Colegas


Víctor
Las barbacoas de mi primo son una barbaridad. Y digo barbaridad con toda la intención, porque más que de colegas adolescentes parecen cosa de godos, que no pueden estar lejos de Algüera –es más, yo creo que no se fueron nunca.
Mi primo se llama Kiki, como su padre, y con su peña de colegas se vienen a la cochera y se montan la fiestorra. Unos se traen la panceta, de ibérico, por supuesto, que estamos cerca de la sierra y los cerdos nos comen las zanahorias en las huertas, otros se traen las salchichas, otros la morcilla, otros el chorizo, la pluma o los secretos, o sea que cada vez que se reúne la mara cae un cerdo entero, pero a la brasa, que tiene menos colesterol del malo. Y, para mojarlo, la pepsicola, que somos familia de pepsi más que de coca.
Mi primo me jura que son fiestas sin alcohol, aunque yo no puedo certificarlo, pues todos los asistentes que he podido consultar, incluido mi sobrino Víctor, se hacen el loco cuando insisto sobre este punto. De ser cierto que no beben más que pepsi, habría que concluir la investigación afirmando que su alegría etílica brota de otra fuente que el vino, y no tienen más que la panceta, pues lo que más se parece a un excitante a su alcance es la grasa.
El caso es que comienzan a reírse y a cantar cuando encienden el fuego y no han parado de hacerlo hasta que lo apagan, después de devorar semejante provisión de viandas. Ves a mi primo solo, por la calle, o a cualquiera de sus amigos, y no dirías que son tipos capaces de reírse durante ocho horas seguidas, ni de reírse ni de comer ni de cantar, ni de beber pepsi.

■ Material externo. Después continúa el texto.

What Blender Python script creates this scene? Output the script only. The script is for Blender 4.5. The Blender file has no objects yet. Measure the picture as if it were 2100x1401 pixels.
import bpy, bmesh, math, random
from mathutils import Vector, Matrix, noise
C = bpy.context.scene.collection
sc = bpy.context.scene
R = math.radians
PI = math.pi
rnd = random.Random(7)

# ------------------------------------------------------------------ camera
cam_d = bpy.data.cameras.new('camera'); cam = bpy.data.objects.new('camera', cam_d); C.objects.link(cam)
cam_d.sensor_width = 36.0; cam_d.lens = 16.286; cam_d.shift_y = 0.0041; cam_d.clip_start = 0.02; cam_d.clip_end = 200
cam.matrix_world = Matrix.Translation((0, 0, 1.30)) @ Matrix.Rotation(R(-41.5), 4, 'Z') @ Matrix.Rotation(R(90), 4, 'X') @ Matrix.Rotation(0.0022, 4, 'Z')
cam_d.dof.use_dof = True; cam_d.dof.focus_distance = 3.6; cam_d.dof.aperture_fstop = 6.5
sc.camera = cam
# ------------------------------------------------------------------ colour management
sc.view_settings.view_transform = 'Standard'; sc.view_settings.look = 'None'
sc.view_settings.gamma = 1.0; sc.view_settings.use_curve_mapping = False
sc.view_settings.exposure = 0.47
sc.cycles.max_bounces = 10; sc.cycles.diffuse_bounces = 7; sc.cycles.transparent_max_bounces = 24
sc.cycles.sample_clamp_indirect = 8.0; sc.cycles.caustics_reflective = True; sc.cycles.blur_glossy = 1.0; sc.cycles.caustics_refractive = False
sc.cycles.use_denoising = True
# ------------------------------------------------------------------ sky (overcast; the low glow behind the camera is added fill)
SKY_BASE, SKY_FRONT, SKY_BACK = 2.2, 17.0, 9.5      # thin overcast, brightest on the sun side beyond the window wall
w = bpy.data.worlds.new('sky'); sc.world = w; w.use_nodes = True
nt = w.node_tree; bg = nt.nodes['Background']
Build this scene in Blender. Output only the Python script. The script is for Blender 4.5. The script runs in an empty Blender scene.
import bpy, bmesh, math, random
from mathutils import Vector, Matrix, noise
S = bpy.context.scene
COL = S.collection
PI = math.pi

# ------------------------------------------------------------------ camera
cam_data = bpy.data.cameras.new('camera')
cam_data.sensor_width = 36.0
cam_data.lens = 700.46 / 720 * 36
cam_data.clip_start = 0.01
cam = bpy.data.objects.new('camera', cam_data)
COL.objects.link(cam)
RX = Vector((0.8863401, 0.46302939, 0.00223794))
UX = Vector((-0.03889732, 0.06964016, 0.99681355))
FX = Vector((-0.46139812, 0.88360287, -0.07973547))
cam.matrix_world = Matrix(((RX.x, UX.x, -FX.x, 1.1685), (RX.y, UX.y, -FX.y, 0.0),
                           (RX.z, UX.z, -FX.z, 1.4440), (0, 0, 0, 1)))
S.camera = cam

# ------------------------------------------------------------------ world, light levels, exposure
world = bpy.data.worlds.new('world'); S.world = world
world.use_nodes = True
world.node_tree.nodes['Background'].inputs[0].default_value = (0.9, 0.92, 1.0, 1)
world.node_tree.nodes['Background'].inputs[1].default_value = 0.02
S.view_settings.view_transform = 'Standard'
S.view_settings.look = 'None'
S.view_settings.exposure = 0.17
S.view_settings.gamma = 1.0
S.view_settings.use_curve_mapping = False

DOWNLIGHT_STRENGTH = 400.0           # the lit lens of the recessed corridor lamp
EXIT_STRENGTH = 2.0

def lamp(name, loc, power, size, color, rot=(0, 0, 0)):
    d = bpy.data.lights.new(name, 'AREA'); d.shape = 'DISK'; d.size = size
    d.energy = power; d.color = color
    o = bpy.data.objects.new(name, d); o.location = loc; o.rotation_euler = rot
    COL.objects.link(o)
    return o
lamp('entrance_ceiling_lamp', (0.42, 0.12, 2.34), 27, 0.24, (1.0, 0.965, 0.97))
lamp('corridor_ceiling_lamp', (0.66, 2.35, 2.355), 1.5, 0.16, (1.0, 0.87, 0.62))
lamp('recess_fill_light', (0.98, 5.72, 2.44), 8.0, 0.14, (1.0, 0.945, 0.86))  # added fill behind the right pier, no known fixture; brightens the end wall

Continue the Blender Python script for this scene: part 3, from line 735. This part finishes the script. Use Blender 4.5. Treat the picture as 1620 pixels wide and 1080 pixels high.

Pero eso es lo que hacen todos los viernes del año, más algunas fiestas de guardar como la Nochevieja y así.
¿De quién heredaron este desenfreno? ¿Dónde esconden tanta energía metabólica esos cuerpos enclenques? Los ves disfrutar y no puedes menos que recordar pelis de los hunos, con sus comilonas después de las batallas.